Saluting Prof Stuart Hall
HALL… was ill for some time and had retreated from public life

MANKIND has been blessed by many brilliant thinkers, scholars and intellectuals who have pushed the boundaries of knowledge in their disciplines. The best of them have added to our knowledge by an innovation or an accretion of knowledge. Only few, the most brilliant, actually change the way a subject or a whole field of study is approached.

The late Professor Stuart Hall was such a scholar and original thinker. His field is known as cultural studies.

Few know that Prof Hall was a Jamaican, because he lived in Britain since 1951 until his death in London on Monday. Born in Kingston in 1932, he was educated at Jamaica College where, by his own description, he received a very good classical education. He won the Rhodes Scholarship and attended Oxford University, completing an MA in English.

He abandoned his PhD for political activity, becoming one of the founders of New Left Review, a Marxist academic journal, and later was active in Marxism Today.

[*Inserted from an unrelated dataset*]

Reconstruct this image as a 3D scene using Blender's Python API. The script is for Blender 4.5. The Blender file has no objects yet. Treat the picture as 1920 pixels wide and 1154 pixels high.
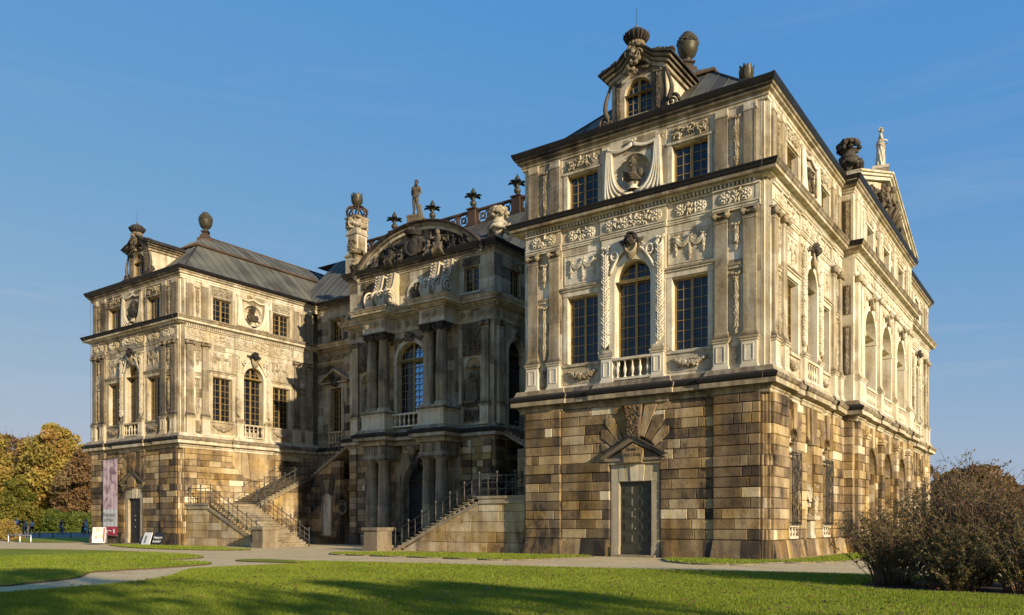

Prof Hall made several seminal contributions from the Centre for Contemporary Studies at the University of Birmingham where he was appointed director in 1968. He was professor of sociology at Open University from 1979 to 1997.

His legacy is known as the British School of Cultural Studies or the Birmingham School of Cultural Studies of which he was one of the founders and leading exponents. His numerous books and publications range widely over racial prejudice in the media by a philosophic approach he called "encoding and decoding", diasporic identities of black migrants contending with multiple cultures, modernity, popular arts and cultural identity, race and ethnicity. He also wrote on more overtly political topics such as policing, Marxism and Thatcherism.

His central concern and approach start from the premise that culture is site and space for human action. People are simultaneously producers and consumers of culture, and in so doing culture is the context in which social relations of power, consent and coercion are established, mediated and changed. Social and political issues are contested and resolved through culture.

His thinking may seem esoteric, but we must recall that many of the foundational ideas of our culture and today's society were, at first, disparaged as too abstract and too radical. All new ideas go the route of being too different to be quickly appreciated, but some later become core methodologies of analysis.

In 2012, as part of the events to mark the Diamond Jubilee of the reign of Queen Elizabeth II, 60 persons were selected to be honoured. Two were Jamaicans, one of whom was Professor Stuart Hall. We are pleased that his life and work were celebrated by the Centre for Caribbean Thought of the University of the West Indies at a major conference, and publication of a book of the conference papers available as Caribbean Reasoning: Culture, Politics, Race and Diaspora. The Thought of Stuart Hall.

As a society, we do not give as much attention to our scholars as we do to our entertainers and athletes. Today, we invite all Jamaicans to join us recognising Prof Stuart Hall, a distinguished Jamaican who delivered to the world a genre of cultural studies from the launch pad of Jamaica where his early intellectual promise was nurtured.